Saturday, December 5, 2020

City Sidewalk

Day 340

 

My mother when she was a child had a doll house that only came out to play during Christmas. This doll house even came with a Christmas tree with electric lights. 

I guess I am doing something similar, setting up my Christmas Village. Placing its citizens in situations around town.

 

Snowy City Sidewalk

 My village has a pub, school house, train station, toy store, shops, post office, fire station,a wishing well to make a wish, a park with a gazebo just to name a few!
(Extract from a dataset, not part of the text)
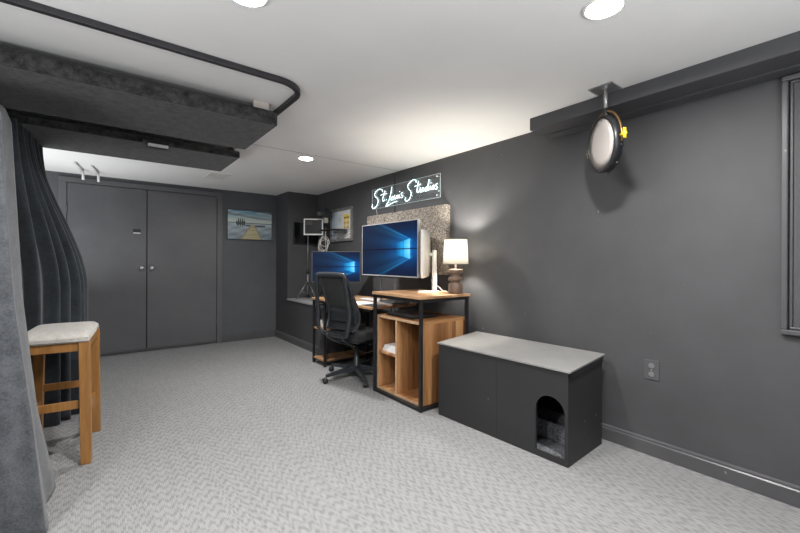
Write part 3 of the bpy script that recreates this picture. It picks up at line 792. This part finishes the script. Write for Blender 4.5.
words = [[
 [(196, 290), (190, 272), (172, 266), (148, 282), (132, 312), (140, 332), (156, 350), (160, 378), (148, 412), (128, 432), (113, 424), (116, 400)],
 [(216, 280), (206, 318), (196, 356), (201, 370), (216, 358)], [(180, 318), (226, 302)], [(226, 360), (229, 357)],
 [(272, 246), (264, 300), (248, 362), (224, 412), (238, 408), (272, 388), (316, 370)],
 [(284, 328), (268, 342), (266, 358), (278, 358), (288, 342), (280, 328)],
 [(298, 316), (294, 344), (304, 350), (318, 318), (317, 344), (325, 344)],
 [(334, 312), (331, 338), (340, 336)], [(338, 288), (341, 284)],
 [(366, 294), (352, 304), (356, 316), (366, 326), (356, 340), (343, 336)]],
 [[(486, 206), (482, 186), (464, 180), (430, 204), (408, 238), (416, 260), (436, 284), (440, 316), (422, 354), (400, 370), (386, 358), (392, 336)],
 [(508, 192), (500, 240), (493, 280), (500, 292), (514, 278)], [(472, 240), (530, 218)],
 [(528, 246), (522, 276), (533, 286), (550, 246), (548, 274), (557, 278)],
 [(592, 240), (574, 248), (568, 270), (580, 276), (594, 246), (610, 174), (600, 232), (599, 268), (607, 268)],
 [(624, 232), (621, 262), (631, 260)], [(628, 206), (631, 202)],
 [(654, 222), (640, 238), (642, 256), (654, 254), (664, 234), (655, 222)],
 [(694, 204), (678, 216), (682, 230), (692, 240), (682, 258), (668, 254)], [(706, 274), (709, 271)]]]
for wd in words:
    m = MB()
    for stroke in wd:
        m.tube(smooth_path([nz(*p) for p in stroke], 5), .0026, 8)
    m.build('neon_word', M['neon'], ns)
m = MB(); m.tube([(2.6735, 3.90, za+.004), (2.685, 3.90, 1.79), (2.69, 3.90, 1.748)], .003, 6); m.build('power_lead', M['white_cable'], ns)

# ------------------------------------------------------------------ pictures
def pier(u, v):
    hz = .56
    n = .5+.25*math.sin(u*9+v*23)+.25*math.sin(u*17-v*31+1.3)
    if v > hz:
        t = (v-hz)/(1-hz)
        c = [lerp(.62, .10, t), lerp(.66, .27, t), lerp(.58, .40, t)]
        cl = sstep(.45, .85, .5+.3*math.sin(u*7+t*9)+.2*math.sin(u*13-t*17)+.25*math.sin(t*14+u*3))
        c = [lerp(a, b, cl*.65) for a, b in zip(c, (.55, .60, .60))]
        if t > .35 and math.sin(t*11+u*4.5) > .55: c = [a*.55 for a in c]
        if .18 < u < .38 and t < .42*(.6+.4*math.sin(u*140))*(1 if abs(u-.29) < .08 else .5): c = (.045, .065, .05)
        if t < .06: c = (.10, .14, .14)
    else:
        t = (hz-v)/hz
        c = [lerp(.40, .20, t), lerp(.47, .25, t), lerp(.50, .29, t)]
        c = [a*(.75+.5*n) for a in c]
        if .18 < u < .38 and t < .22*(.7+.3*math.sin(u*120)): c = (.07, .09, .085)
        if .40 < u < .84 and .10 < t < .20 and abs(u-.56) > .03: c = (.09, .10, .09)
        L_, R_ = lerp(.53, .27, t), lerp(.585, .78, t)
        if t > .08 and L_ < u < R_:
            pl = (math.log(t+.05)*9) % 1
            c = (.48, .43, .27) if pl > .18 else (.25, .22, .14)
            if min(u-L_, R_-u) < .02+.02*t: c = (.30, .27, .18)
    return [max(0, (q-.25)*1.25+.27) for q in c]
pw = thing('canvas_picture', 'canvas picture of a wooden pier on a lake hanging beside the doors', 'picture', (1.81, YB, 1.50))
BX(1.487, 2.135, YB-.035, YB-.0005, 1.503, 1.935).build('canvas_frame', M['black_plastic'], pw, bev=.002)
image_panel('canvas_print', (1.490, YB-.0358, 1.506), (.642, 0, 0), (0, 0, .426), 128, 84, pier, M['picture'], pw)
def poster(u, v):
    c = [.52, .53, .52]
    if u < .16: c = [.30, .36, .42]
    elif u < .30 and v > .4: c = [.40, .46, .52]
    if .32 < u < .50 and .50 < v < .84 and int(v*40) % 2: c = [.34, .34, .35]
    if .62 < u < .90 and .36 < v < .84:
        c = [.62, .48, .06]
        if v < .66: c = [.42, .26, .05] if (math.sin(u*40)+math.sin(v*37)) > 0 else [.55, .50, .34]
        if .70 < v < .76: c = [.20, .15, .04]
    if v < .26 and (math.sin(u*31+v*11)*math.sin(v*60+u*9)) > .35: c = [.22, .22, .22]
    if .28 < v < .34: c = [.28, .29, .28]
    return [min(.85, q*1.35) for q in c]
po = thing('framed_poster', 'framed poster with a yellow block in a weathered grey frame on the side wall', 'picture', (XR, 4.77, 1.46))
ys, ye, zs_, ze = 4.470, 5.078, 1.462, 1.924
m = MB()
for q in ((ys, ye, zs_, zs_+.035), (ys, ye, ze-.035, ze), (ys, ys+.035, zs_+.035, ze-.035), (ye-.035, ye, zs_+.035, ze-.035)): m.box(XR-.030, XR-.0005, *q)
m.build('frame', M['frame_wood'], po, bev=.002)
image_panel('poster_print', (XR-.012, ye-.035, zs_+.035), (0, -(ye-ys-.07), 0), (0, 0, ze-zs_-.07), 90, 64, poster, M['poster'], po)

# ------------------------------------------------------------------ things standing on the ledge
bt = thing('wall_screen', 'black switched off screen on the pillar wall behind the light stand', 'screen', (2.49, 5.545, 1.45))
BX(2.300, 2.680, 5.508, 5.5445, 1.445, 1.765).build('housing', M['black_plastic'], bt, bev=.003)
BX(2.308, 2.672, 5.5065, 5.5078, 1.455, 1.757).build('screen', simple('dark_screen_glass', (.006, .006, .007), .15, var=.05), bt)
def tripod(t, x, y, zb_, zt, spread, rot, mt, ztop):
    m = MB(); m.tube([(x, y, zb_+.06), (x, y, zt)], .013, 10); m.build('column', mt, t)
    m = MB(); m.tube([(x, y, zt-.02), (x, y, ztop)], .008, 10); m.build('pole', mt, t)
    m = MB(); m.tube([(x, y, zt-.03), (x, y, zt+.02)], .020, 12); m.tube([(x, y, zt*.55+zb_*.45), (x, y, zt*.55+zb_*.45+.03)], .020, 12)
    m.tube([(x, y, zt), (x+.035, y-.02, zt)], .007, 8); m.build('collar', M['black_plastic'], t)
    for k in range(3):
        a = rot+k*2*PI/3; p = (x+spread*math.cos(a), y+spread*math.sin(a), zb_+.009)
        l = MB().tube([(x+.015*math.cos(a), y+.015*math.sin(a), zt*.62+zb_*.38), p], .008, 8).build('leg', mt, t)
        MB().tube([(x, y, zb_+.08), (lerp(x, p[0], .55), lerp(y, p[1], .55), lerp(zt*.62+zb_*.38, zb_, .55))], .005, 6).build('brace', mt, l)
ls = thing('light_stand', 'grey tripod stand on the ledge carrying a white framed light panel', 'light stand', (2.42, 5.28, .63))
tripod(ls, 2.42, 5.28, .63, 1.03, .165, .9, M['grey_metal'], 1.58)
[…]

There is even a Santa waiting for children to come to visit him! 

 

City Sidewalk at Christmas time


 When Christmas is over, everything will be put safely away until next year when the citizens of Peddeville in Thow county will be happy to see each other again!

 

I used my cell phone to take these photos and I added the snow with an app on my phone for that Christmas Winter effect!

 

Thank you for taking a peek! 

 

Until tomorrow

 

Jewels 

 "Christmas magic is silent. You don't hear it ~ you don't feel it, you know it, you believe it."

1 comment:

  1. Christmas villages are rooted in the elaborate Christmas traditions of the Moravian church, a small group of Germanic Protestants who fled to America in the 1700s to escape religious persecution in what is now the Czech Republic. The Moravians expand the German tradition of building miniature villages around the nativity screen, eventually gaining popularity in America in the 19th century. Although there are times when I get a little “Grinchy” and ask “why do we set up these sweet scenes of perfection?” I am gently reminded that it captures our imagination and there is a suspicion that this is what our life should be like. It is like we are home sick for as home we have not seen. And there I sit in the semi dark watching this perfect Village come to life with its lights and wandering people.